== Written exercise ==
Everything from the first line of the data through the line with "col = sc.collection" is to be echoed exactly, minus the pictures.

== Stored data ==
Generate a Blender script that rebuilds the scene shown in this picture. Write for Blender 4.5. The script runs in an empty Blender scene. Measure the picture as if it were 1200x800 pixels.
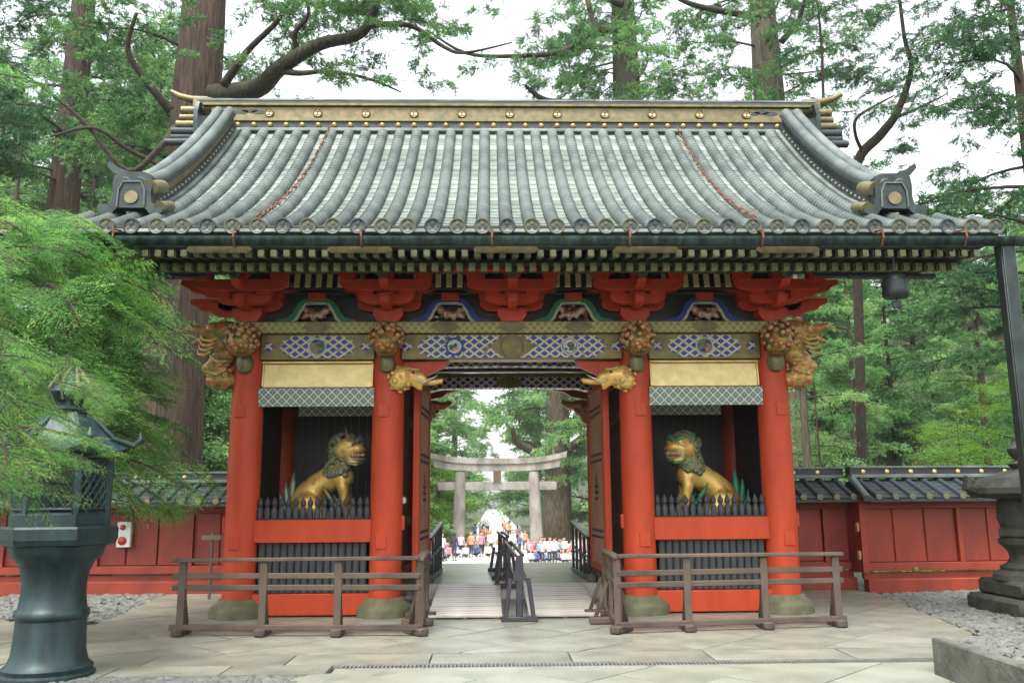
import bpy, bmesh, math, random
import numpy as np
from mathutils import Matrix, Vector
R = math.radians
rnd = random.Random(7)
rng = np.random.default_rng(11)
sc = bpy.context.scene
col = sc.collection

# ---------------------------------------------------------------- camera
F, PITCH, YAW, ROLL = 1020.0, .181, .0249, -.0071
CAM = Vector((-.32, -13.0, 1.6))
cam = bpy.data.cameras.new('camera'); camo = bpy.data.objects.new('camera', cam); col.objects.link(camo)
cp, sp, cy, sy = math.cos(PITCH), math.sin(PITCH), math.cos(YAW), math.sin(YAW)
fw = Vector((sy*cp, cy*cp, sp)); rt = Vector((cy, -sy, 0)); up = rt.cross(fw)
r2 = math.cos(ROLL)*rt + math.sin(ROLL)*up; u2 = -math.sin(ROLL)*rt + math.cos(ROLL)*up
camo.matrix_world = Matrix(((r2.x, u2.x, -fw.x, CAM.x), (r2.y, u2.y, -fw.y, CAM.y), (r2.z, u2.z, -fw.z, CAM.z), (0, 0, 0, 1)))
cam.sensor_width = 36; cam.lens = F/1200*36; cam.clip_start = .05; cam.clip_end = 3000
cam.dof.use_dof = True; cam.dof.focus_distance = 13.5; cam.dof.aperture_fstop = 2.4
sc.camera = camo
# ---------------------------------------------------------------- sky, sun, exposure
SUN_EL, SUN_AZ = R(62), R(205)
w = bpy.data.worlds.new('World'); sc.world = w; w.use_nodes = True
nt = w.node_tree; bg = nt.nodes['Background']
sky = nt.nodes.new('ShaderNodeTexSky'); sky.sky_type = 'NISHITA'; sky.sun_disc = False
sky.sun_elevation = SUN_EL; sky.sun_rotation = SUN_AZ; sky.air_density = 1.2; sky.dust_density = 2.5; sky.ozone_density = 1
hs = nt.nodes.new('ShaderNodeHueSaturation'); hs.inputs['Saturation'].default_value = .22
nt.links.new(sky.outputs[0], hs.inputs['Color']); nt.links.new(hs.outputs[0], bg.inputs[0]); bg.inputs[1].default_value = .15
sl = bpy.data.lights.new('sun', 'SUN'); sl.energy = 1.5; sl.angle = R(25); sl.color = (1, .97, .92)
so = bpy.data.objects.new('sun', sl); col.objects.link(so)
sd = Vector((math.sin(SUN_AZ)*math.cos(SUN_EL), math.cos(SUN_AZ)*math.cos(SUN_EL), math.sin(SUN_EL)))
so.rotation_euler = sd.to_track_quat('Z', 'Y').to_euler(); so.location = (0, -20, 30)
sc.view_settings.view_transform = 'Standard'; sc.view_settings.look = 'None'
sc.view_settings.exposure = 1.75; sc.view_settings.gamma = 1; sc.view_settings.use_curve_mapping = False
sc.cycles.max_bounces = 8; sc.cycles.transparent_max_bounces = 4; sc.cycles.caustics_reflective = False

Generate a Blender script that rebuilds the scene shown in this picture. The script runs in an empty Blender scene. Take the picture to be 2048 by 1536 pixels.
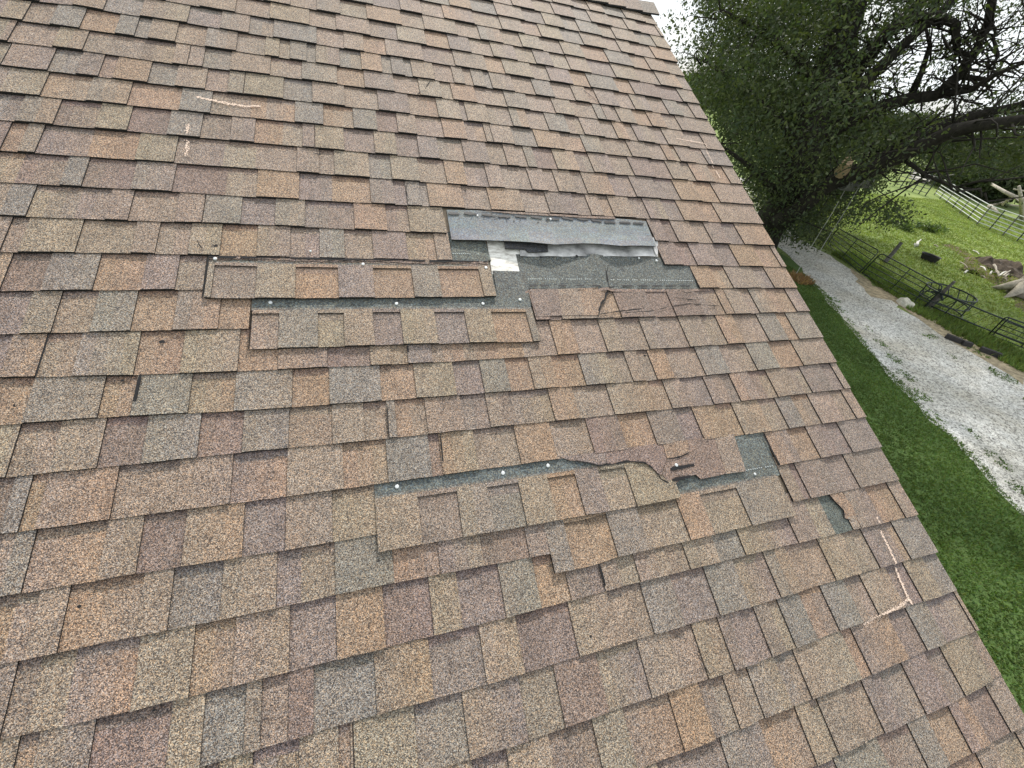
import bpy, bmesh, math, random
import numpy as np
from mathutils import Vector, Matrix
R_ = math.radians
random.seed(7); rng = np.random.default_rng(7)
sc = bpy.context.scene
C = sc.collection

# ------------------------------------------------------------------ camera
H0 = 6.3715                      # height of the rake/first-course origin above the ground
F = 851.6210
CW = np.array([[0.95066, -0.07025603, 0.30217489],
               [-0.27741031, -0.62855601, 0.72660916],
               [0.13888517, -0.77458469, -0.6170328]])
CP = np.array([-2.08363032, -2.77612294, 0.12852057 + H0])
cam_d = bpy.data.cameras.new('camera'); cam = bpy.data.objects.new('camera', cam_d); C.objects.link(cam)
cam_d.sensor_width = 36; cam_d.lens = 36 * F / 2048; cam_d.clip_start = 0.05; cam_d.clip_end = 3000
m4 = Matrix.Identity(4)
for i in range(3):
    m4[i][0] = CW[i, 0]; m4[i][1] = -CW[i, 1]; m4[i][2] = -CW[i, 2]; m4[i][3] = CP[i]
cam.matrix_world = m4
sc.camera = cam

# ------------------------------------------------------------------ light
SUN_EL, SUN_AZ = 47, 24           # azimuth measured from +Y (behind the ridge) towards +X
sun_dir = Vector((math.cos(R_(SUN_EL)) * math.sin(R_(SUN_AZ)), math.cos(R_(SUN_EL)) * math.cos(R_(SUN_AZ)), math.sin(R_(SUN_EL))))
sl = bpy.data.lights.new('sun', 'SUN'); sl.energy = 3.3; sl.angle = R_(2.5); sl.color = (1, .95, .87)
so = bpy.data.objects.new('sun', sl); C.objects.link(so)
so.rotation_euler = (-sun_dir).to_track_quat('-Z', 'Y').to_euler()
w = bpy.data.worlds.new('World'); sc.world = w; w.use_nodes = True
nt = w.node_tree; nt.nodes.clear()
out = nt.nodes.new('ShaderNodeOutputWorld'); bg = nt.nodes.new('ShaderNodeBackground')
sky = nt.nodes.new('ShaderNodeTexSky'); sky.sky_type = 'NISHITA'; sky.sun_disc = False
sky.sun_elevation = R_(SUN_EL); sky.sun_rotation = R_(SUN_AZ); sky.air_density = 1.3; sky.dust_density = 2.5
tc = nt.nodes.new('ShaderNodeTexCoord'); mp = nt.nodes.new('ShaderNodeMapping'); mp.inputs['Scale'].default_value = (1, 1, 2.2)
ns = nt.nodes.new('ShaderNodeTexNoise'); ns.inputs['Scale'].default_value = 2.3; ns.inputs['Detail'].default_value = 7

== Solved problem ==
Generate a Blender script that rebuilds the scene shown in this picture. Write for Blender 4.5. The script runs in an empty Blender scene. Measure the picture as if it were 1200x800 pixels.
import bpy, bmesh, math, random
import numpy as np
from mathutils import Matrix, Vector
R = math.radians
rnd = random.Random(7)
rng = np.random.default_rng(11)
sc = bpy.context.scene
col = sc.collection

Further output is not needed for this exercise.